▶ [TASK BRIEF]
Begin at the line containing "Generate a Blender" and stop at the line containing "TUBE = 50.0"; copy those lines exactly, ends included, and nothing else.

▶ [STORED RECORDS]
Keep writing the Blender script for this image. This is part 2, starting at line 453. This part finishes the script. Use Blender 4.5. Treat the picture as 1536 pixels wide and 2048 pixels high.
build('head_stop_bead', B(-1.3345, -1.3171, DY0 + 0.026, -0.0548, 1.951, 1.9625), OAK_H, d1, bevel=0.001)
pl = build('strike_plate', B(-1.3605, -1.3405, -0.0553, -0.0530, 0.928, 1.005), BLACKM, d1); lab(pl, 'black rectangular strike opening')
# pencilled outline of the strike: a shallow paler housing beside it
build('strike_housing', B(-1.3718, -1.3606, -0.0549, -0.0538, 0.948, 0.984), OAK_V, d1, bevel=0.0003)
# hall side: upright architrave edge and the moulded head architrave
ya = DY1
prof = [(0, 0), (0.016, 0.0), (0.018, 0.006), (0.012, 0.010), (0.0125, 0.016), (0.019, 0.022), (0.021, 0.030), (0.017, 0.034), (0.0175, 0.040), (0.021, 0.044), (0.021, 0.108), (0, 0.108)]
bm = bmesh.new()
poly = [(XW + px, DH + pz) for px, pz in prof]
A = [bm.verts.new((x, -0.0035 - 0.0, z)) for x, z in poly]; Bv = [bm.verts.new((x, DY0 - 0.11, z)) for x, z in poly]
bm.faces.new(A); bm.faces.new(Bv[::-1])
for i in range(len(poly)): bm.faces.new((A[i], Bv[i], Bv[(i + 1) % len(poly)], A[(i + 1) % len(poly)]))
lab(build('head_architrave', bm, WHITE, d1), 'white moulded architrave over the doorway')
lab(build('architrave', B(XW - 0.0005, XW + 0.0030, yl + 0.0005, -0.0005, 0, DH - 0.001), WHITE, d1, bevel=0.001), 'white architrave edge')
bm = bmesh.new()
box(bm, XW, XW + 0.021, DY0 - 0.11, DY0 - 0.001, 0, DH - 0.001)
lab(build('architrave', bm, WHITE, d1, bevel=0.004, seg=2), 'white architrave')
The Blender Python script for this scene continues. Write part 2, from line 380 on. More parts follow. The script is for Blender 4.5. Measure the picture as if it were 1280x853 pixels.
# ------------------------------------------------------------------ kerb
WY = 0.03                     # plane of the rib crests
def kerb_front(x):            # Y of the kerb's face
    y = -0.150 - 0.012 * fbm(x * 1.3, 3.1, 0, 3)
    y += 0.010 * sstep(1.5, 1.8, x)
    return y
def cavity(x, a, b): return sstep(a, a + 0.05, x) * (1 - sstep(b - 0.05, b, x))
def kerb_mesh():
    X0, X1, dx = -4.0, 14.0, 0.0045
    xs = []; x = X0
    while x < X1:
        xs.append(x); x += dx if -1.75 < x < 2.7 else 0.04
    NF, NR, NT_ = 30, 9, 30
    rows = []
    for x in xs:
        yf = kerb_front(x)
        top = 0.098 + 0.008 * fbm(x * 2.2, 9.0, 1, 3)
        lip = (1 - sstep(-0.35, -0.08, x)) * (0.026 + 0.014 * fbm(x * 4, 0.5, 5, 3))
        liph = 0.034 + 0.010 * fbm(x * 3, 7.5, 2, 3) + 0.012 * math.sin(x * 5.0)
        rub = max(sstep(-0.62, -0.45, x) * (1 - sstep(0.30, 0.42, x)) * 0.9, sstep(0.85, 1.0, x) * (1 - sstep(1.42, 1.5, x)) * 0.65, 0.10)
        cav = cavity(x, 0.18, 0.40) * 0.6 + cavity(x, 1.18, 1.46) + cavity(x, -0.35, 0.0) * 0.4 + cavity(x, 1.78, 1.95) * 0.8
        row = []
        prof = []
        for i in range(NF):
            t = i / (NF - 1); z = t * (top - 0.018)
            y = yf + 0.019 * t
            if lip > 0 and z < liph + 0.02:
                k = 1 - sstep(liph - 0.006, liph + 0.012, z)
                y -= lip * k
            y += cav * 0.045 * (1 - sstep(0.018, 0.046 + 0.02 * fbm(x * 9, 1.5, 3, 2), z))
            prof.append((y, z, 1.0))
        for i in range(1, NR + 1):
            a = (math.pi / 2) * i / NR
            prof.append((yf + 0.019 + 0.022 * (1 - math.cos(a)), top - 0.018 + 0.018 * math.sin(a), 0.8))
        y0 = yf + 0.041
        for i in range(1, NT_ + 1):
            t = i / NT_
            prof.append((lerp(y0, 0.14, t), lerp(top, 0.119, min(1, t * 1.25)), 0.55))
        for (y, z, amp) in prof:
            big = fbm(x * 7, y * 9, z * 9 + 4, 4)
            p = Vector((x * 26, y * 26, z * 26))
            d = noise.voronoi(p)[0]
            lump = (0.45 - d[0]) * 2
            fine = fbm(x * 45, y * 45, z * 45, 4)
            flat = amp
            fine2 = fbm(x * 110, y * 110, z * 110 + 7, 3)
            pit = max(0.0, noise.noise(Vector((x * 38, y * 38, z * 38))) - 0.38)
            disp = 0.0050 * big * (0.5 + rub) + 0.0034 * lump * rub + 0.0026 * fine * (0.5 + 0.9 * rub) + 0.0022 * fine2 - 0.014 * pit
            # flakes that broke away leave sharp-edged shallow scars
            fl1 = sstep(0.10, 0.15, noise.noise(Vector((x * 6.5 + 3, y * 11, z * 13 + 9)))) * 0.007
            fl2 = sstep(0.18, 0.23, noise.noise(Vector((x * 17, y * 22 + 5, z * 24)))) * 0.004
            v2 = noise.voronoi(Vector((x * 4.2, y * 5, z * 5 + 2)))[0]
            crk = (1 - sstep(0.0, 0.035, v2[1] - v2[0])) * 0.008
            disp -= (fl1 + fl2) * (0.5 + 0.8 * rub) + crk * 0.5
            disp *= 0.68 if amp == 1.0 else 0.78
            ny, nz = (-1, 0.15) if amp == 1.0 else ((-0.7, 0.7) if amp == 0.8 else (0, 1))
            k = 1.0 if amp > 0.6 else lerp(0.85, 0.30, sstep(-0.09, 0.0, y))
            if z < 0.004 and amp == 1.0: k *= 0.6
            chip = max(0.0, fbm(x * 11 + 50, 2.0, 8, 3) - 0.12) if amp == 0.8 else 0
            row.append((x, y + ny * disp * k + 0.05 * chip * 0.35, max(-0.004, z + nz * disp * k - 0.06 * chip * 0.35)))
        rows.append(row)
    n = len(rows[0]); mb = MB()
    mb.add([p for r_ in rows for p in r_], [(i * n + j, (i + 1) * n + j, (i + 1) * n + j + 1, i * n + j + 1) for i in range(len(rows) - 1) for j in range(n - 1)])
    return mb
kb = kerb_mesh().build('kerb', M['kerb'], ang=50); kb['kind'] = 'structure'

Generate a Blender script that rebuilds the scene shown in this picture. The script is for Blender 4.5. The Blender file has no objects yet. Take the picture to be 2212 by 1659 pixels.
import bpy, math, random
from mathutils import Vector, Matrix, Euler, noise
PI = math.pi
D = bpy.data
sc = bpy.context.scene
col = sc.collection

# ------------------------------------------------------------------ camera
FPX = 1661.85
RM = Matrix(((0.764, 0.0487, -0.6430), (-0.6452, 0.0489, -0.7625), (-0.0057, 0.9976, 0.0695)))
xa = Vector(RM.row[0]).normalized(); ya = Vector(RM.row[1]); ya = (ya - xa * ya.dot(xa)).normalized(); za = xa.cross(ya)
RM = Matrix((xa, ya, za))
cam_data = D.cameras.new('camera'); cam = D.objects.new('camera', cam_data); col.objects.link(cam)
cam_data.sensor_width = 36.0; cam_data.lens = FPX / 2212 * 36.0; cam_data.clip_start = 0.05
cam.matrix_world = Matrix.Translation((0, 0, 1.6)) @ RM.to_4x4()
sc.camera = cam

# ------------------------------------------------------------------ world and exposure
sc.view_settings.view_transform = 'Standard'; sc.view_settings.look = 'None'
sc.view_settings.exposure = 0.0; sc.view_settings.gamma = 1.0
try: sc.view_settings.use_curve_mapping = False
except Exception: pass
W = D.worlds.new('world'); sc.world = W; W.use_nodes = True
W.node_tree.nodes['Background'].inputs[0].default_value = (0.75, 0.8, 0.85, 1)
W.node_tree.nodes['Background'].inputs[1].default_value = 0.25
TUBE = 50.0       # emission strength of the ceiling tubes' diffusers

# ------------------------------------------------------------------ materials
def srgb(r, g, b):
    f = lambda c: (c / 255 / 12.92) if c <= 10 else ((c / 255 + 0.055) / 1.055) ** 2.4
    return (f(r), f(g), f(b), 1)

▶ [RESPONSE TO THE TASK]
Generate a Blender script that rebuilds the scene shown in this picture. The script is for Blender 4.5. The Blender file has no objects yet. Take the picture to be 2212 by 1659 pixels.
import bpy, math, random
from mathutils import Vector, Matrix, Euler, noise
PI = math.pi
D = bpy.data
sc = bpy.context.scene
col = sc.collection

# ------------------------------------------------------------------ camera
FPX = 1661.85
RM = Matrix(((0.764, 0.0487, -0.6430), (-0.6452, 0.0489, -0.7625), (-0.0057, 0.9976, 0.0695)))
xa = Vector(RM.row[0]).normalized(); ya = Vector(RM.row[1]); ya = (ya - xa * ya.dot(xa)).normalized(); za = xa.cross(ya)
RM = Matrix((xa, ya, za))
cam_data = D.cameras.new('camera'); cam = D.objects.new('camera', cam_data); col.objects.link(cam)
cam_data.sensor_width = 36.0; cam_data.lens = FPX / 2212 * 36.0; cam_data.clip_start = 0.05
cam.matrix_world = Matrix.Translation((0, 0, 1.6)) @ RM.to_4x4()
sc.camera = cam

# ------------------------------------------------------------------ world and exposure
sc.view_settings.view_transform = 'Standard'; sc.view_settings.look = 'None'
sc.view_settings.exposure = 0.0; sc.view_settings.gamma = 1.0
try: sc.view_settings.use_curve_mapping = False
except Exception: pass
W = D.worlds.new('world'); sc.world = W; W.use_nodes = True
W.node_tree.nodes['Background'].inputs[0].default_value = (0.75, 0.8, 0.85, 1)
W.node_tree.nodes['Background'].inputs[1].default_value = 0.25
TUBE = 50.0       # emission strength of the ceiling tubes' diffusers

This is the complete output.